Wednesday, 9 November 2011

Something Different: Battlefleet Gothic

I've started a regular blog series on 40kUK, here's the first article!:

Hi guys, Something Different will be a limited monthly series giving you a quick summary of the ‘other’ miniature games created by GW… yes you heard correctly, there are OTHER games out there, not just 40k. Although 40k is my one true love (don’t tell the missus), I regularly play many Specialist Games to break up the 40k addiction into something less all-encompassing.

This month I’ll talk about Battlefleet Gothic (from now on called affectionately BFG), a wonderfully sweeping space combat game set in the 40k universe.

Similarities To 40k

To be honest, not much. BFG is probably the Specialist Game that is most far apart from 40k in rules terms, and is more similar to the way Epic plays than anything else. The game is played using a turn system with phases like 40k, but that’s where the similarities end. Which makes it a perfect game to totally get away from 40k for a while!

Differences To 40k

To quote Douglas Adams “Space is big. Really big. You just won’t believe how vastly, hugely, mindbogglingly big it is. I mean, you may think it’s a long way down the road to the chemist’s, but that’s just peanuts to space.” BFG scale is astronomical – literally. You may think that all those cool looking space ships represent their size and distance relative to each other on the tabletop, just like 40k. No, everything is measured from the stem of the flying base. This represents how massively far apart everything is in space. Coincidently, the models are just there to look pretty and you can, in fact, play with just a load of numbered flying bases… although that would look funny.

The void doesn’t have that much terrain surprisingly (the clue is in the name), so you really only need a piece of black card or a cloth to place on your table and you’re off. The rulebook does have rules for planets, asteroids, etc. But these are just fun optional additions that you can try out once you’ve got the hang of the game.

The number of models also differs from 40k quite a bit: whereas you may have anywhere from 30 to above 100 models in a game of 40k, you play BFG with only a handful of ships – anywhere from 4 (a cruiser clash) to about 15 including small escort ships.


The rules of BFG are pretty simple, and easy to learn with a few games of cruiser-only clashes. The rules get more advanced as you add in rules for squadrons, terrain and defence platforms/space stations – but these can be used or not used at your discretion.

The ships in the 40k universe are gargantuan space-boats, so conservation of momentum plays a major part in movement.

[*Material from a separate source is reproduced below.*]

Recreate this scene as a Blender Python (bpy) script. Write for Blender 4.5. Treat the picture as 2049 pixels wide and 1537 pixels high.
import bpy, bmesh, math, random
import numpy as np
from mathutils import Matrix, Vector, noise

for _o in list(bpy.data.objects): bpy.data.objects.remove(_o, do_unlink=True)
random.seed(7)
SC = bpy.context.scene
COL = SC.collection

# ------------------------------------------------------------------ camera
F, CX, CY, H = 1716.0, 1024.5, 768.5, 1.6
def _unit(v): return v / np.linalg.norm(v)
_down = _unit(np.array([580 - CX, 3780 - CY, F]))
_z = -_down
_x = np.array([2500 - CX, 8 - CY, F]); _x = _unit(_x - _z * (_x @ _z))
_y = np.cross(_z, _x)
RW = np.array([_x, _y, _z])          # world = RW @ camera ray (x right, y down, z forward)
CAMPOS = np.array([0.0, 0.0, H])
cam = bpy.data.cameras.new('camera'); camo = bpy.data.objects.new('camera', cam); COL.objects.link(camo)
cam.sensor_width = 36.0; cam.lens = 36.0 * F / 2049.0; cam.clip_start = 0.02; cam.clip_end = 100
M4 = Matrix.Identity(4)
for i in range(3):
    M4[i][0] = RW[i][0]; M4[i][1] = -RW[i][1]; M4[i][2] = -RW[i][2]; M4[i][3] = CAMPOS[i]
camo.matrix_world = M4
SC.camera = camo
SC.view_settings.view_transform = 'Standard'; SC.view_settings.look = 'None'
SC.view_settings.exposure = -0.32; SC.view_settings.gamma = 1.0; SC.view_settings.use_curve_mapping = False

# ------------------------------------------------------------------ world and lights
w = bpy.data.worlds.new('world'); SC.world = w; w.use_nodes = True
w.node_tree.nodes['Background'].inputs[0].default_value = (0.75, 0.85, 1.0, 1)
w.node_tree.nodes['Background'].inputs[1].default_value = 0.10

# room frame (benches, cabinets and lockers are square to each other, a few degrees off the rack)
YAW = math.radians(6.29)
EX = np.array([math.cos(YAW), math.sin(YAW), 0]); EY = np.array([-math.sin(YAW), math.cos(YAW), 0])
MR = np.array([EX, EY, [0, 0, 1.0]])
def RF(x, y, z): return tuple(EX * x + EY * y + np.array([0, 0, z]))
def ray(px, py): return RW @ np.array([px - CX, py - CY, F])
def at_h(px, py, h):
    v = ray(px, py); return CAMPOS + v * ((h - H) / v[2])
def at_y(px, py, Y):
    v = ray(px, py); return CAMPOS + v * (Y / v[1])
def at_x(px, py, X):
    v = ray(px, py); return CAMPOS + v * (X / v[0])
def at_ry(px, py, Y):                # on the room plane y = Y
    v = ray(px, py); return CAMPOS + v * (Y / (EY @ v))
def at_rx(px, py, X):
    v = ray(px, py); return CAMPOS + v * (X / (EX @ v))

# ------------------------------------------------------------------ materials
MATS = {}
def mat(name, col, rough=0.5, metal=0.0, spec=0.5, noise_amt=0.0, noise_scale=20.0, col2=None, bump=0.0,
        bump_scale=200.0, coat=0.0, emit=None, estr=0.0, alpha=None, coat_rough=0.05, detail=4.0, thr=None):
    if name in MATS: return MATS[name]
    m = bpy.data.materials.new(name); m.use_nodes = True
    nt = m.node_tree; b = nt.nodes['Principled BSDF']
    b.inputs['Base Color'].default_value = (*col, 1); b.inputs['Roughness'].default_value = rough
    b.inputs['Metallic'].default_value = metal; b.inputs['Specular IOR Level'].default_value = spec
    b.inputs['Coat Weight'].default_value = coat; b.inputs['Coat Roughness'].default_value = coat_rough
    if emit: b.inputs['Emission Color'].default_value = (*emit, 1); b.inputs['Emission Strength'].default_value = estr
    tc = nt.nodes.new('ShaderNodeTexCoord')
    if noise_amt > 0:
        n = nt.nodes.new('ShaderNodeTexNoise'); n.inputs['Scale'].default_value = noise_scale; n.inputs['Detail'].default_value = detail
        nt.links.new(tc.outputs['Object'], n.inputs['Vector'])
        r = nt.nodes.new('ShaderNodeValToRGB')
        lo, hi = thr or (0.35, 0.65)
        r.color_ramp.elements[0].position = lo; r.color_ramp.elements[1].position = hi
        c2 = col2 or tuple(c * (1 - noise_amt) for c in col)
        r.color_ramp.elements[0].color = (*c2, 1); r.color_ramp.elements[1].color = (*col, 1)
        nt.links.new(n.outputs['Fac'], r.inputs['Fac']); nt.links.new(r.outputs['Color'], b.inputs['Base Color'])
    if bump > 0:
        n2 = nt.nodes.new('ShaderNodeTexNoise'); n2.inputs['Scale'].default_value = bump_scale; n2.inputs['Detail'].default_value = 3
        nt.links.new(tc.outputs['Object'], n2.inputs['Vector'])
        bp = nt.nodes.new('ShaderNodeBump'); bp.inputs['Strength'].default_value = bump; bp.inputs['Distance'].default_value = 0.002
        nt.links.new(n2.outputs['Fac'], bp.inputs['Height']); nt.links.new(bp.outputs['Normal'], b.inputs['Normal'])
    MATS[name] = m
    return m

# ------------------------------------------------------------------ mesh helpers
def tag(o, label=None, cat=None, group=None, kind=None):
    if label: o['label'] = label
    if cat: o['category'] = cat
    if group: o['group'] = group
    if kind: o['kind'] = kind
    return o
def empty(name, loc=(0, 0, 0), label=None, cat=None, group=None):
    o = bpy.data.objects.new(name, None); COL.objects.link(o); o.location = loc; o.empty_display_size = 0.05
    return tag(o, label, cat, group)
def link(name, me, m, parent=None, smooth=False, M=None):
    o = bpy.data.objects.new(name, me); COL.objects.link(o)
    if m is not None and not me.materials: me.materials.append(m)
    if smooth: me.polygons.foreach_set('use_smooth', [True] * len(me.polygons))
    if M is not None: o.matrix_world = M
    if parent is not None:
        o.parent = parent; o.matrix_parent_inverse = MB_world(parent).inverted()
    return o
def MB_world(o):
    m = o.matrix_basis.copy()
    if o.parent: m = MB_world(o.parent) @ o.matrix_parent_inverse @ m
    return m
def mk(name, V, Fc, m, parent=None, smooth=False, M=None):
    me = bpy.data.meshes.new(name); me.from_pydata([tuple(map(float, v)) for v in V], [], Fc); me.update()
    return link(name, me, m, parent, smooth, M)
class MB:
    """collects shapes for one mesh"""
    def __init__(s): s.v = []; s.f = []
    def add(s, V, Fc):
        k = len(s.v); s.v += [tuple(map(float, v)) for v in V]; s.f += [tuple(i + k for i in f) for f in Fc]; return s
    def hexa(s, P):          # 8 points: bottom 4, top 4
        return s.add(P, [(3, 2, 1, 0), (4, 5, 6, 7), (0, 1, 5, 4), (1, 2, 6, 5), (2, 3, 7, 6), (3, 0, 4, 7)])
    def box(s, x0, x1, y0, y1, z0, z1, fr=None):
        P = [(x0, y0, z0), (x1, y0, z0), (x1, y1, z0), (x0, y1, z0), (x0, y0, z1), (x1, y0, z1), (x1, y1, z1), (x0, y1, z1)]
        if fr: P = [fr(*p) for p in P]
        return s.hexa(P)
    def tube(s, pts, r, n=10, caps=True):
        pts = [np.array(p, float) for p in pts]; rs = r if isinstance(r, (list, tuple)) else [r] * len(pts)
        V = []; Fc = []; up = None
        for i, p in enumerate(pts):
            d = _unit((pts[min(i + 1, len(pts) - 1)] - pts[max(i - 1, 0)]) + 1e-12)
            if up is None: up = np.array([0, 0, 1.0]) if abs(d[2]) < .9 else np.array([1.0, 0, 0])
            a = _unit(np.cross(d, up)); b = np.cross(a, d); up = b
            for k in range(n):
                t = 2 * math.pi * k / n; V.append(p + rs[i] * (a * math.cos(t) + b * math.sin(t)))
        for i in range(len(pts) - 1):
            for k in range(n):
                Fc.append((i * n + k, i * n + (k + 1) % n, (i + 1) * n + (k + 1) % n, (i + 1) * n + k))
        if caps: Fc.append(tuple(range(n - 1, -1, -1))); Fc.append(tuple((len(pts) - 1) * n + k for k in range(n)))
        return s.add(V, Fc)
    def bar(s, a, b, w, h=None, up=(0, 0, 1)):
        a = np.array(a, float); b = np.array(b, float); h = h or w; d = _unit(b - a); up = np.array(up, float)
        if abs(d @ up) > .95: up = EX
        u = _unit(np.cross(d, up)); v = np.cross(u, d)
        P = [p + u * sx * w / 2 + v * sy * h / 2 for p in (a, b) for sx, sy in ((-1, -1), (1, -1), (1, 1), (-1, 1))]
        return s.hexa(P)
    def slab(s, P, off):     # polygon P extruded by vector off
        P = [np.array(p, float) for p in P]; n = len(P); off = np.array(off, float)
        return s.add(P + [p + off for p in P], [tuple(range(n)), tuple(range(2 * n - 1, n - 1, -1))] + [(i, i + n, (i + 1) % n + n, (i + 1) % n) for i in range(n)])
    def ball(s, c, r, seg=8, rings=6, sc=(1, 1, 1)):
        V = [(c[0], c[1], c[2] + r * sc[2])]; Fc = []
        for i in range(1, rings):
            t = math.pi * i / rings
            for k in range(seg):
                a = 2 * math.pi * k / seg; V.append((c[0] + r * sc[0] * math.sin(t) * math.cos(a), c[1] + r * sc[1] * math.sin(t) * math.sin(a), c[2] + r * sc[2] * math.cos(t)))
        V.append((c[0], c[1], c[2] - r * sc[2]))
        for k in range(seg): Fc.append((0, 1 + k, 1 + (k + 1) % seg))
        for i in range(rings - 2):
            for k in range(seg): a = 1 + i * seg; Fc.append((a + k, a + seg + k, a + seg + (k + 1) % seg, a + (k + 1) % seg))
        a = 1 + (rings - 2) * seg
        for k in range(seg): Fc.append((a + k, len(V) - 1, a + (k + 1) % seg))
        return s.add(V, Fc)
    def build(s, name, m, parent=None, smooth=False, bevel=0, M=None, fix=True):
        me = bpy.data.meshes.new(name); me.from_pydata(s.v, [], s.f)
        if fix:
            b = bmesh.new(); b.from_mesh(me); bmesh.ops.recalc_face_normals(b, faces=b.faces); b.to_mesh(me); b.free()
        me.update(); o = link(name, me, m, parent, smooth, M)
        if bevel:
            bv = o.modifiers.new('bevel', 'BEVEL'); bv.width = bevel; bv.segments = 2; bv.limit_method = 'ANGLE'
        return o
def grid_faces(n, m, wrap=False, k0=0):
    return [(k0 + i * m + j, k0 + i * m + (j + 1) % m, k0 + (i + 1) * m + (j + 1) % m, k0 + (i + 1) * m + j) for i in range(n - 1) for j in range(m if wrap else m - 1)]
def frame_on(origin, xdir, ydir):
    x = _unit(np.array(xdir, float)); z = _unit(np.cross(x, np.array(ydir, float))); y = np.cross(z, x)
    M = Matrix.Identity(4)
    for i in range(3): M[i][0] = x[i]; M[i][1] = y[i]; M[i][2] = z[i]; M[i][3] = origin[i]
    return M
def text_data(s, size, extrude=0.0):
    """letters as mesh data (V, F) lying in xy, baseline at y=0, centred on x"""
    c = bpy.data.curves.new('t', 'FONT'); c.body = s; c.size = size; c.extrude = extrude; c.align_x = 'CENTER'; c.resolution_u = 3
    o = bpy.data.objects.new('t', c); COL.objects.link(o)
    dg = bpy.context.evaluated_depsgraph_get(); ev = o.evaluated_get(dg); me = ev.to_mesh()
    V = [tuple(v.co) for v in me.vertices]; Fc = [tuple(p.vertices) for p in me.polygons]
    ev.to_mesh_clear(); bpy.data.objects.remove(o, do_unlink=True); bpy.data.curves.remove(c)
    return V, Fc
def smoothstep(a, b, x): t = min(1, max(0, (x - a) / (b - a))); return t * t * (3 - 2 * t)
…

All ships must move at least half their maximum movement (unless they use a Special Order – more on that later), and the larger ships must move a certain distance before they can even turn. Those expecting flashy Battlestar Galactica zero-g manoeuvres are in for a shock.

If you’ve played Epic, the shooting mechanic works similar in BFG. You check the angle your ship is to the enemy, and the angle the enemy is to your ship, and use a table to cross-reference this to find how many dice you can throw. Positioning is everything in BFG. Any result that rolls higher than the enemy ship’s armour value hits. Most ships have ‘shields’ that can absorb a couple of hits per turn, but once the shields are down the ship takes hit point damage – inevitably leading to it exploding in a spectacular fashion. There are other rules for different weapons, but I won’t bore you with them.

‘Special Orders’ are commands you can give a ship to use certain actions. These include ‘Lock On’, ‘All Ahead Full’, and my personal favourite ‘Brace for Impact!’. You have to be careful what order you use these, as once you fail a command check (a leadership test), you cannot make any more Special Orders that turn.

Finally, there is Ordnance. Probably the most complicated aspect of the game, Ordnance can include torpedoes, fighter, bombers, assault boats, and any special stuff your ship can throw out of its holds at the enemy. Each type of Ordnance has its own rules. Although the latest FAQ changes how Ordnance works, the game can still get bogged down with moving tiny counters across the table. So I suggest leaving these out for your first game.


Ah here we go; the miniatures for BFG are AMAZING. Seriously, just look at them. Who’s into Sci-Fi and doesn’t love space ships? The models are usually much bigger than standard infantry models in 40k, and the low model count and ease of painting (spray black, drybrush, done) your fleet also adds to the appeal. True, the bigger metal ships are a complete arse to put together, but once they are on the tabletop you’ll forget the weeks you had your hands glued to bits of greenstuff because of them.


To sum up, BFG is an amazing game with *FREE* rules (found on the GW site), great looking models, and a cinematic looking tabletop. The small number of models and lack of terrain lowers the start-up cost considerably, as well as making the game quicker to play.

Download the rules, whip out some flying stands, and try it. You won’t regret it.